The second case Kasaravally quotes relates to a 1967 Kannada film made by N. Laxminarayana. Shot on actual locations, NAANDI narrated the story of a deaf-mute girl but treated without any melodrama. "During this time, all films made in the South were selected by a few people in Madras (now Chennai). They felt the film was very unfilmy." He reveals how an extremely melodramatic film was recommended and won the National Award, thus depriving a young talent his first award for his first film. But by then, he had won British Film Institute grant for a short film called BLISS. "Laxminarayan carried this grievance till his last day. Another version says that the film was deliberately sidelined because some people from the regional industry wanted the award to go to another film, made in a conventional way. They feared that if NAANDI was chosen it would walk away with the award."

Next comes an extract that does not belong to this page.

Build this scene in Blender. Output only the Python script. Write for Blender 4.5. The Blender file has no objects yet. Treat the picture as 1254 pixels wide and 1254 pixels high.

Kasaravally adds one more case to illustrate his argument against the two-tier system. "KANCHEEVARAM was adjudged the best Indian film in the National Awards in 2007 which constituted jury members from across the country. It fetched Prakash Raj, the lead actor, the best actor award. Yet, the film failed to get any award at the Tamil Nadu State Awards. The jury members drawn from the Tamil film industry have different aesthetic standards," he sums up.

Shyam Benegal, chairman of the advisory committee which formulated and recommended these new regulations was in Bangalore recently. A group of film makers from Bangalore brought this to his notice. He said that these damages are done when jury members are from one regional industry. He suggested that in the new regulations the regional panel will have five members. This means that while selecting a South Indian film, two members, including the chairman, would be from the north and the remaining three would be from the south and this would work in reverse for films in other regions.

"Creativity should be the bottom line for choice of films for the National Film Awards," says journalist-filmmaker Altaf Majid of Assam. "If this be true, I don't see the role of a regional jury. Our country might be diverse, with many languages, dialects, cultures and sub-cultures. As Indians, we can understand each other. So a central jury is enough to judge any film of the land - be it Manipuri, Konkani or Malayalam," he says.

Saibal Mitra, noted filmmaker from Bengali cinema, strikes a different note, "I firmly believe that the award has lost its credibility. Most of us have heard of and experienced so much of underhand deals that the entire system of giving away the National Award makes me feel that it's not prudent even to talk about it. Regional selection before the national selection is not really an option."

He feels that the reintroduction of the two-tier system will only intensify the regional conflict of the lobbies that already exists. "It will just help the national selectors to pass the buck to the regional selectors. The more powerful lobbies like West and South will definitely grab more prominence than the East, North-East and the North can manage. I fail to understand how one single film can get the "Best Indian Film"? He suggests that the National Award committee should try to correct this by giving awards in various languages/regions. "All the best regional films should be treated as a group of 'Best National Films' of India for a particular year. The diversity and the pluralism will prove the spirit of this country," he feels.

Mitra adds that a festival of all the new regional films of the year can help find the audiences before regional selectors come into play. "The closed-door selection process should be scrapped," he says.

Clearly, the attempt to revamp the National Film Awards is already raising a storm - and not in a tea cup, either.